KANSAS CITY, Mo. - The drowning death of a 2-year-old girl in Raytown brings up questions of how to protect kids this summer.

Raytown police are investigating how the toddler drowned in an above-ground pool in her backyard. They're not sure if she was swimming or wandered there on her own.

According to the Consumer Product Safety Commission, the reality is that drowning is the leading cause of unintentional death among children between the ages of one and four.

"Approximately 390 children under 14 drown just in pools and spas, I'm not talking about other bodies of water, that's just pools and spas. Children 1 to 4 are the most vulnerable and they represent about 300 of those children," Kathleen Reilly, project manager of the Pool Safely Campaign said.

Police do suspect this drowning was just a tragic accident.

Reilly explained children are very attracted to water. "If they've had a good, fun time in that water, they're going back in."
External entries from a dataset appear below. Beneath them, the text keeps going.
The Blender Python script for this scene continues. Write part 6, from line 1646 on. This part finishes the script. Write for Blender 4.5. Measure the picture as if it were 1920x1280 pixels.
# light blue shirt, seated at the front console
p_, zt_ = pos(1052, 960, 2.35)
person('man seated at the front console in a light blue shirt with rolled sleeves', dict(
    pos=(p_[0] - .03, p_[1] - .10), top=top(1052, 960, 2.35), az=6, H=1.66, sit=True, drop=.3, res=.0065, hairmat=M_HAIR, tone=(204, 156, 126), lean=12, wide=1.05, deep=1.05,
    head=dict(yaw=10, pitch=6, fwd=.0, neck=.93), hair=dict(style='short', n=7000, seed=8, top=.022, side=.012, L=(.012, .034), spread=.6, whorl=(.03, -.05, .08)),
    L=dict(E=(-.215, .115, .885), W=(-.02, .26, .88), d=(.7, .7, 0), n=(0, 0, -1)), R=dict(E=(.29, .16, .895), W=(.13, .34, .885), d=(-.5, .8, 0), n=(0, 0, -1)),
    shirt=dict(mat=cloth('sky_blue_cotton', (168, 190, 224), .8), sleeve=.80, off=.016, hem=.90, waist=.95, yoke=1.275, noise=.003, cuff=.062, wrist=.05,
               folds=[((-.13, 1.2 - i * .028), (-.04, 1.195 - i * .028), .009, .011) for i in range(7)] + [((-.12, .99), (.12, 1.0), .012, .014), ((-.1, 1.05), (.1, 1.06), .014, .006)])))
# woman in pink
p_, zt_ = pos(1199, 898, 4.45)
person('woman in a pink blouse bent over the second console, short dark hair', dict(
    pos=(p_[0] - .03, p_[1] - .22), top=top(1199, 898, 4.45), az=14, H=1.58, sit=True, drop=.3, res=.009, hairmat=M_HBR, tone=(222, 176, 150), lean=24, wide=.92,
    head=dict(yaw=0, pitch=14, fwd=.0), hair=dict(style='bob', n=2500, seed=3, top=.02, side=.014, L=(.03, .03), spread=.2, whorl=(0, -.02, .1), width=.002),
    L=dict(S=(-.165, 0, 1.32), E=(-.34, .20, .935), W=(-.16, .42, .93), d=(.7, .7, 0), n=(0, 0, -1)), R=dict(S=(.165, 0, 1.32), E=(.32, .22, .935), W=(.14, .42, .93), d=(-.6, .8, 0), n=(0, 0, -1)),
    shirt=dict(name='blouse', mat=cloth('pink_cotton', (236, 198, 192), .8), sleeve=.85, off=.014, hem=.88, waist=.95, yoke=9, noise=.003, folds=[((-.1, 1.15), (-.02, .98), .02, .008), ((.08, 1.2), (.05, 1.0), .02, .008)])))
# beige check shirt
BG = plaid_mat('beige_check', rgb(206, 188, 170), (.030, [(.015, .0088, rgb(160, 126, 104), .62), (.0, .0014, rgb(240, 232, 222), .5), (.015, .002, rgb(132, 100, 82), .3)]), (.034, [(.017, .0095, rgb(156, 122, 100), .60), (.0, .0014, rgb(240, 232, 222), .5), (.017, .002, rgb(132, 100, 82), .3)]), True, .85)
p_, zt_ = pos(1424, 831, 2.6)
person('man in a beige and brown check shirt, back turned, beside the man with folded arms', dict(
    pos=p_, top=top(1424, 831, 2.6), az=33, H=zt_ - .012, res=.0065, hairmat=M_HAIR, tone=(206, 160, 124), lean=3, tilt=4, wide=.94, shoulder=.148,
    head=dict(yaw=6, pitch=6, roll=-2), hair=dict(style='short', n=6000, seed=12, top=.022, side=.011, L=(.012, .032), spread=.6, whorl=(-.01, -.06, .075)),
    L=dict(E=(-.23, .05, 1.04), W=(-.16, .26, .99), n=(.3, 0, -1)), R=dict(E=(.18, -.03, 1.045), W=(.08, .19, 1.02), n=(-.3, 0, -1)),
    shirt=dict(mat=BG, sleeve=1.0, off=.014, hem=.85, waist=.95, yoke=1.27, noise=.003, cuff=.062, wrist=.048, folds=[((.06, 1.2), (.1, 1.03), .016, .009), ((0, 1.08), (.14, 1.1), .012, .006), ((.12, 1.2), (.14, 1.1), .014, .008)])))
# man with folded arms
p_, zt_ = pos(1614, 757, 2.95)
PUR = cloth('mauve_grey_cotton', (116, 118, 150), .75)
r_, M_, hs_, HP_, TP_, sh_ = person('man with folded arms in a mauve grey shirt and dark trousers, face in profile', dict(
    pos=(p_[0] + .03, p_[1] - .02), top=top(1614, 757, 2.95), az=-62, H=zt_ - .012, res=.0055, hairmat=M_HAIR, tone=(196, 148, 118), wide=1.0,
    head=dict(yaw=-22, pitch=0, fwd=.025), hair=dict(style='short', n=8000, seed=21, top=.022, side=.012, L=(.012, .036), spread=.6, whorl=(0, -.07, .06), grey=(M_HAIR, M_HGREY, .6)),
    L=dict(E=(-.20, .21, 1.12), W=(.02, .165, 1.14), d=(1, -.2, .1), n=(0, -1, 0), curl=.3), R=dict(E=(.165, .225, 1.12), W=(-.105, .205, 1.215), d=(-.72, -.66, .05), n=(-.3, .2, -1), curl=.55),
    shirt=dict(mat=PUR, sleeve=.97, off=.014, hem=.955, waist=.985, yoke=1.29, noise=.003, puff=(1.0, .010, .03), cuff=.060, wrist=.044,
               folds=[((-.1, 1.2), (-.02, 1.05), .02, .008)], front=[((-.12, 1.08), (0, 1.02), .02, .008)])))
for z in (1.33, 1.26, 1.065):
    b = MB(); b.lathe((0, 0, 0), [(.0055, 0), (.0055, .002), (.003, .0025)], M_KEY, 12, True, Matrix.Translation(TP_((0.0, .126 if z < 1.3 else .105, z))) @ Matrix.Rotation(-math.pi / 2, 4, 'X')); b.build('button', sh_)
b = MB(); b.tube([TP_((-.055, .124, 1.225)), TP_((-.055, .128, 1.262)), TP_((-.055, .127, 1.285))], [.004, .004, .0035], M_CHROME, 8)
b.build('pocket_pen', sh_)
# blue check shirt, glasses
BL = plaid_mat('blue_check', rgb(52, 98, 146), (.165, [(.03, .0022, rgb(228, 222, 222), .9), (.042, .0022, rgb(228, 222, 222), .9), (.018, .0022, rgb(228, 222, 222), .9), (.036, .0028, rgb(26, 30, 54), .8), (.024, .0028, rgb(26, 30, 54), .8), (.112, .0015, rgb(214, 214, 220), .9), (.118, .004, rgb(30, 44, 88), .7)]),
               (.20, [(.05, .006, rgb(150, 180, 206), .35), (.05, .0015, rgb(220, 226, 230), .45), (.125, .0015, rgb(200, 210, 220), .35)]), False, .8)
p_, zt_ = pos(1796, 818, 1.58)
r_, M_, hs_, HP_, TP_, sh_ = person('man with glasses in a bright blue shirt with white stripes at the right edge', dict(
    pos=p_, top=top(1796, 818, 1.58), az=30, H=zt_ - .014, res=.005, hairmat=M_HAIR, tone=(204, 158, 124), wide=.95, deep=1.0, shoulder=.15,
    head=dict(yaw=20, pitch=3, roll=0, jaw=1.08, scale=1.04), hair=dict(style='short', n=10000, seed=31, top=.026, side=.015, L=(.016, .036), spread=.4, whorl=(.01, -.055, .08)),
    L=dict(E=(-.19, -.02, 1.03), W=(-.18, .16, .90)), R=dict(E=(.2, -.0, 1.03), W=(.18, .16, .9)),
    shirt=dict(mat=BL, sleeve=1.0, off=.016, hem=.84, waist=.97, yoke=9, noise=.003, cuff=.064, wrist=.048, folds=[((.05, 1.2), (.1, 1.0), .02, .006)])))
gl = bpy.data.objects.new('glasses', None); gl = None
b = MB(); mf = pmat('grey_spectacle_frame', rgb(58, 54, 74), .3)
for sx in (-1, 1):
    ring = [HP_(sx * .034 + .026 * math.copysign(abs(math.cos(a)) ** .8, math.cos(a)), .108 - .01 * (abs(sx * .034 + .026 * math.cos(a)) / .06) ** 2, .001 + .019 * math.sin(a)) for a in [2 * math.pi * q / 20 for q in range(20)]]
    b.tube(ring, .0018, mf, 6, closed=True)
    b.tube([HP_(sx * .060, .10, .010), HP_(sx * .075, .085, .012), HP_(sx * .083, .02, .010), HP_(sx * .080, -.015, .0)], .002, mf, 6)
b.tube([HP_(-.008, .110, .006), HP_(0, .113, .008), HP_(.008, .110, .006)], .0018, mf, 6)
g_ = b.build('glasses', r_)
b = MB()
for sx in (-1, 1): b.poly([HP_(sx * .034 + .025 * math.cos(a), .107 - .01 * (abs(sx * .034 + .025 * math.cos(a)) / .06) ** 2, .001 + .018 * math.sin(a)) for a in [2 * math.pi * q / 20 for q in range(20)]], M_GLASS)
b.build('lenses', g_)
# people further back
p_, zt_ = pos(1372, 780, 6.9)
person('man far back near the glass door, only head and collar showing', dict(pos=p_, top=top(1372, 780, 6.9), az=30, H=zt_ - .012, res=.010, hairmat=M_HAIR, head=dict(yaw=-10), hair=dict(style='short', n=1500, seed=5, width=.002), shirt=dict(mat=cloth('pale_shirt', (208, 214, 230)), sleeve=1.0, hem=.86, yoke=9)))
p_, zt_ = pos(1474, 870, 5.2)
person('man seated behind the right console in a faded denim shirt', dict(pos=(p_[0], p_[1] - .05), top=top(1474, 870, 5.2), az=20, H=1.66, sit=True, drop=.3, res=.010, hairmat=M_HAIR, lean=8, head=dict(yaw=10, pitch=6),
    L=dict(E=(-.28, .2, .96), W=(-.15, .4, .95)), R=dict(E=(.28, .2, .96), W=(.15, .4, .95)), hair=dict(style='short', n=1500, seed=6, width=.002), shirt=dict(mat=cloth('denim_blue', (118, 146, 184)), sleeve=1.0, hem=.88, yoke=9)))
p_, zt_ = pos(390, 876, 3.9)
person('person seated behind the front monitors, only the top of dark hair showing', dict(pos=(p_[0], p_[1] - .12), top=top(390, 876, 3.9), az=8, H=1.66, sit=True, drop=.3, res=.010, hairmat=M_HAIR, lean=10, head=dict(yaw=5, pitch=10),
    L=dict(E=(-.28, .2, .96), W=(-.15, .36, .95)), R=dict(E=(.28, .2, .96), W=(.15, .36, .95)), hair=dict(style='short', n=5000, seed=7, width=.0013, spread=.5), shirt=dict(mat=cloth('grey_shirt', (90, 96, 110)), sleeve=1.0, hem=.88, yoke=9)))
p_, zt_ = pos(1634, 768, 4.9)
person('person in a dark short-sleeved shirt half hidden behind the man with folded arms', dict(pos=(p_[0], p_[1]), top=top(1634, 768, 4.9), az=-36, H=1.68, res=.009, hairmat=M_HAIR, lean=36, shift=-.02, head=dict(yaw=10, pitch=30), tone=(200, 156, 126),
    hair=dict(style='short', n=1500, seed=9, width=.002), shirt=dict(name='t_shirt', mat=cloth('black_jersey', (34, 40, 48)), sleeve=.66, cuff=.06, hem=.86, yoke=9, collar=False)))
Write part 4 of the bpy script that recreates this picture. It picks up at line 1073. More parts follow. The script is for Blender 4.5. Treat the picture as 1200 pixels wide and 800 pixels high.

Having adult supervision and teaching kids to swim should be common sense but Chuck Baldwin, president of Swim Things knows people get distracted. "A lot of people are buying these blow-up pools and they're less than 24 inches so they don't need a fence. But particularly a real small child or babies, if you turn your back, answer the phone, get distracted, it doesn't take very much water," Baldwin said.

There are precautions you can put in place:

Install door alarms
Use wristband alert
Purchase water sensors
Use laser sensors

Some of these detect movement around or in the pool.

In most cities and towns, if there are more than 24 inches of water in a pool, then you are required to have at least a four-foot fence surrounding it.